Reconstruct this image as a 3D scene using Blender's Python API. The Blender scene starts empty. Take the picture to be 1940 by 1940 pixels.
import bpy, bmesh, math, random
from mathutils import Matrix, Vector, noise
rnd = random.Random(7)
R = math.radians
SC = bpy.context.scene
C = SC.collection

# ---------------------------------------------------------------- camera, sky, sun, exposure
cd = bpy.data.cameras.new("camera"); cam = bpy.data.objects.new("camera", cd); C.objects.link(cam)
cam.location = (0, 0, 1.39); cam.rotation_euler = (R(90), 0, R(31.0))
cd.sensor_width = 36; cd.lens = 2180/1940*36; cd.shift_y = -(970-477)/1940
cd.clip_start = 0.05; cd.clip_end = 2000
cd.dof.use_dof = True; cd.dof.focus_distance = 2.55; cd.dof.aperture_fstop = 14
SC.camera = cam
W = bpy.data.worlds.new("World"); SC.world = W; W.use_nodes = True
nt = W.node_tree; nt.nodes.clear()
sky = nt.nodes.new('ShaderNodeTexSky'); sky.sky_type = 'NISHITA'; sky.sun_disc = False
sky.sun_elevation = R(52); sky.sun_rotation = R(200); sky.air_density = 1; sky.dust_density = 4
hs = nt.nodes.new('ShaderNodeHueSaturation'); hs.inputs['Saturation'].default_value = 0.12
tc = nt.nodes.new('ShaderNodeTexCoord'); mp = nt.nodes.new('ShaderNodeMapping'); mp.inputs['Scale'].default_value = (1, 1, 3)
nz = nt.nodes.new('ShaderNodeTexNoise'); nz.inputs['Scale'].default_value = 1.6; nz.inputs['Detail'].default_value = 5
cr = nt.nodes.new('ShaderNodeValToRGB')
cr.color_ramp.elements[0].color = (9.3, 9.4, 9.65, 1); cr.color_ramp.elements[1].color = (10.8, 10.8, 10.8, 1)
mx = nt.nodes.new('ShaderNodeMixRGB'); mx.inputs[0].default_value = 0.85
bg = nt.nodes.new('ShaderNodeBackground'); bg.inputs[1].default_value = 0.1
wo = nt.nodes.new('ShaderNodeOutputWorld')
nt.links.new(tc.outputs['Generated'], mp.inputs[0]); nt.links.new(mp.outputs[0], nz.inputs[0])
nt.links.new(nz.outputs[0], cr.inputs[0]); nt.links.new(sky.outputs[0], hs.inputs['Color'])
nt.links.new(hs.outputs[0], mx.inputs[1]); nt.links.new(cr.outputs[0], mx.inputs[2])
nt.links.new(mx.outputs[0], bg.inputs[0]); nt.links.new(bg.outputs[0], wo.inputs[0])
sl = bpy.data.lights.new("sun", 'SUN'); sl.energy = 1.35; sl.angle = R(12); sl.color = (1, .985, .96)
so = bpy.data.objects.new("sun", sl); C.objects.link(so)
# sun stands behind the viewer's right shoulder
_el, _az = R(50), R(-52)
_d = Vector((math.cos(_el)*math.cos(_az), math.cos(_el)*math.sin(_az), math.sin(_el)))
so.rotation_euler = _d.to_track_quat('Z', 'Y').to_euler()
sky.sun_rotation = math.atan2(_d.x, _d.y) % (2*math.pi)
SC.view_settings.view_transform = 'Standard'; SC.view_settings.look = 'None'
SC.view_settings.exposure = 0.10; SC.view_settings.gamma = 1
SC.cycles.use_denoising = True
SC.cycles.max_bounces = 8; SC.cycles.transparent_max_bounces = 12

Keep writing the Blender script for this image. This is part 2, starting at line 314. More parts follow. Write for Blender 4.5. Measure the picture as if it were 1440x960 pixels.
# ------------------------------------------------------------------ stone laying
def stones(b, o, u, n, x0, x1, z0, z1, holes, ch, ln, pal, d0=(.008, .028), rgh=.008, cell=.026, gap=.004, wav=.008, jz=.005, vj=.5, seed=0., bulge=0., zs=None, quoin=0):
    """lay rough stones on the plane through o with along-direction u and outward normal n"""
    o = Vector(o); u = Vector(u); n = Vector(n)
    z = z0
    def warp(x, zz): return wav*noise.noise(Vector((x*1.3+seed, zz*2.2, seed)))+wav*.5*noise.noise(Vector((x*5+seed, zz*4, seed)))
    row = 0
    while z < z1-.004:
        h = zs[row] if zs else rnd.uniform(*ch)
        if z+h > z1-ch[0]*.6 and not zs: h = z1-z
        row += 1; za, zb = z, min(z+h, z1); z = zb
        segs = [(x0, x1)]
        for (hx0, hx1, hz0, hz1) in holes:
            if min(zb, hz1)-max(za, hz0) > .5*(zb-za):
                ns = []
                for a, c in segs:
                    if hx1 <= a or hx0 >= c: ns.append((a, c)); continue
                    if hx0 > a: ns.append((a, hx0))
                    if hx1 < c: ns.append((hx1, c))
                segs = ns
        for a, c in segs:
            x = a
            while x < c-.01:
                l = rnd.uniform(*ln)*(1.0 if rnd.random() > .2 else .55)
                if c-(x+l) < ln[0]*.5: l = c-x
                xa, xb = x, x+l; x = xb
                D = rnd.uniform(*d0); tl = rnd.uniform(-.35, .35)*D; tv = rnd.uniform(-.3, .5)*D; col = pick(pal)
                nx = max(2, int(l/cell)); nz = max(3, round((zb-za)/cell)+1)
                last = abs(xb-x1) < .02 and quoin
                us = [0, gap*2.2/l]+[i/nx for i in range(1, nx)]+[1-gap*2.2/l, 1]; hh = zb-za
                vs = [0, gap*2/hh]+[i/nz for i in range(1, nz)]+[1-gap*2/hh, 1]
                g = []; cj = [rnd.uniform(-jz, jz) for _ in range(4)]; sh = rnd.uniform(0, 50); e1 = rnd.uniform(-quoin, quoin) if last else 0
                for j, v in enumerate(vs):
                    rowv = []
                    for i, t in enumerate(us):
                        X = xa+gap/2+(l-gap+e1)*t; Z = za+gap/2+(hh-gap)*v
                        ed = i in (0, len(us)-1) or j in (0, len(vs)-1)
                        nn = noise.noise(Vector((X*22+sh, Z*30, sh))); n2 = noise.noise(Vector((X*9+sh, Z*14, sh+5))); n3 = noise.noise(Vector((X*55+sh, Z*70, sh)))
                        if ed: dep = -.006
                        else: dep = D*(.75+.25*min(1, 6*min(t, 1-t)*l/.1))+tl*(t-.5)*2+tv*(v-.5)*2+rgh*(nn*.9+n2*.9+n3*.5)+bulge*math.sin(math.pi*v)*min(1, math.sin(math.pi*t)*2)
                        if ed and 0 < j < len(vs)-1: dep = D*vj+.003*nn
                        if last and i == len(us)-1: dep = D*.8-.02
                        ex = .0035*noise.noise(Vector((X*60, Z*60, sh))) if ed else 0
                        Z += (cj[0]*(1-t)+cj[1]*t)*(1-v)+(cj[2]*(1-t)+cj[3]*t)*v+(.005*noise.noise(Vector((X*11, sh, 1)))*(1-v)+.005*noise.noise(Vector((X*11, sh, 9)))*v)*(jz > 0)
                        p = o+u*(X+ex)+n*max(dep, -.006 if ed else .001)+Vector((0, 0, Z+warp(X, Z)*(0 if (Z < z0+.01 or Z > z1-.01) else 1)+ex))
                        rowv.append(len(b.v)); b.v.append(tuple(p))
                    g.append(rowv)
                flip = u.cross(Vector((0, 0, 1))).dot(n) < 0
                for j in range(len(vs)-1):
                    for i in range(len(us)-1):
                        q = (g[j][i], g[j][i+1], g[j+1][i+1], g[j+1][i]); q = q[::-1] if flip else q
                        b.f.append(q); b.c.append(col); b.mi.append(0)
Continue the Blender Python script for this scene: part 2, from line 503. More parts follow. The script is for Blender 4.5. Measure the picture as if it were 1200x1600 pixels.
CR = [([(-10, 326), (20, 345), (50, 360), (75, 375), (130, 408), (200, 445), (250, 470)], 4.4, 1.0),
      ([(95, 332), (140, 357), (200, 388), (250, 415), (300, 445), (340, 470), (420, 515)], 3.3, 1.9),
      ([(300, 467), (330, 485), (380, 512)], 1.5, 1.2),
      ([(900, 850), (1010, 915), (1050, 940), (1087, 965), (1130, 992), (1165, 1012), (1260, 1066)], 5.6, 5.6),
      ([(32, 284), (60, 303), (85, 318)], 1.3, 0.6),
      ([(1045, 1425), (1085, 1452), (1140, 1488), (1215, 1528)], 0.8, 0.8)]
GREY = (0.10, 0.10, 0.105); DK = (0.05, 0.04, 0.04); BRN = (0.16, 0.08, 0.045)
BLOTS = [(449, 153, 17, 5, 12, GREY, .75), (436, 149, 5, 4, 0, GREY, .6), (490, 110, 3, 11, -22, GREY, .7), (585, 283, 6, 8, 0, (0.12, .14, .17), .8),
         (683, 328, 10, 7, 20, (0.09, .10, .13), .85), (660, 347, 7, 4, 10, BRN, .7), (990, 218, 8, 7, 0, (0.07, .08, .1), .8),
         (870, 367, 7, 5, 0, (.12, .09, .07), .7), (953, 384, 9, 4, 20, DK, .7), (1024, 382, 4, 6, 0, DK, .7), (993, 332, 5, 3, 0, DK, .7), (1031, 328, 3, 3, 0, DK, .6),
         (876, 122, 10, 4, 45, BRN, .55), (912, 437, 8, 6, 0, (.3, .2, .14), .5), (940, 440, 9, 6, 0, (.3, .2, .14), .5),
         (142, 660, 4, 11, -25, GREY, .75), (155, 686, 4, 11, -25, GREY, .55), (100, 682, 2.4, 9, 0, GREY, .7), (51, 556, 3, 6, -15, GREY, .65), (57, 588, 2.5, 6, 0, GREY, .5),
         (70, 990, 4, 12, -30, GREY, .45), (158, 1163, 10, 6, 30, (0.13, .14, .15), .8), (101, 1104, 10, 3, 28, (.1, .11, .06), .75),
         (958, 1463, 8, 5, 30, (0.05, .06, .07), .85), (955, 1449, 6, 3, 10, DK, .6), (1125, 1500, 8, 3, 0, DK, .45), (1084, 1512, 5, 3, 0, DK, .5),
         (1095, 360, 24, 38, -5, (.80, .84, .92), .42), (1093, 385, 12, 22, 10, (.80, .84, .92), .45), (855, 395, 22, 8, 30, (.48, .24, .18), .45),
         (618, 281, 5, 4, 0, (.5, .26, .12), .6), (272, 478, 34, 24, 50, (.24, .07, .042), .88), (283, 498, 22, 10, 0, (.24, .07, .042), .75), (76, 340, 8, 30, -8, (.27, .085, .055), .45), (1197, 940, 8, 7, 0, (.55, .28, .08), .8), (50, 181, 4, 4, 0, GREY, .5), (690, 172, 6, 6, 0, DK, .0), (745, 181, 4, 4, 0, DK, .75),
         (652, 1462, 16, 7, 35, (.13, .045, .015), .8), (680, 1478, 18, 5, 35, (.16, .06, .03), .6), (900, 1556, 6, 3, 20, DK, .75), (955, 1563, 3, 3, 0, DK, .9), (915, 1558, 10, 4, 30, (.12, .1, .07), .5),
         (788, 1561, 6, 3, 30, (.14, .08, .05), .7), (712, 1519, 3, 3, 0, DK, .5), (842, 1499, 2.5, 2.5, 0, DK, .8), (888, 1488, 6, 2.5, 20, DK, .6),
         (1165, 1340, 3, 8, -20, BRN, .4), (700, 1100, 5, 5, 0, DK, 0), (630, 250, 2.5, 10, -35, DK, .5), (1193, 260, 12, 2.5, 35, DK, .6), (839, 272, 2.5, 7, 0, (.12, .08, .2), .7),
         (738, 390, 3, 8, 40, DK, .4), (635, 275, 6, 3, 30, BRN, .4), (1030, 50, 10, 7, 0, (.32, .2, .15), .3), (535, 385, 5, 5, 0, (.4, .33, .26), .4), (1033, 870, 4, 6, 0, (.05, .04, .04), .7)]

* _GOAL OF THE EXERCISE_
Copy, from the material, each line that holds the string "this".

* _EXERCISE SOLUTION_
Reconstruct this image as a 3D scene using Blender's Python API. The Blender scene starts empty. Take the picture to be 1940 by 1940 pixels.
Keep writing the Blender script for this image. This is part 2, starting at line 314. More parts follow. Write for Blender 4.5. Measure the picture as if it were 1440x960 pixels.
Continue the Blender Python script for this scene: part 2, from line 503. More parts follow. The script is for Blender 4.5. Measure the picture as if it were 1200x1600 pixels.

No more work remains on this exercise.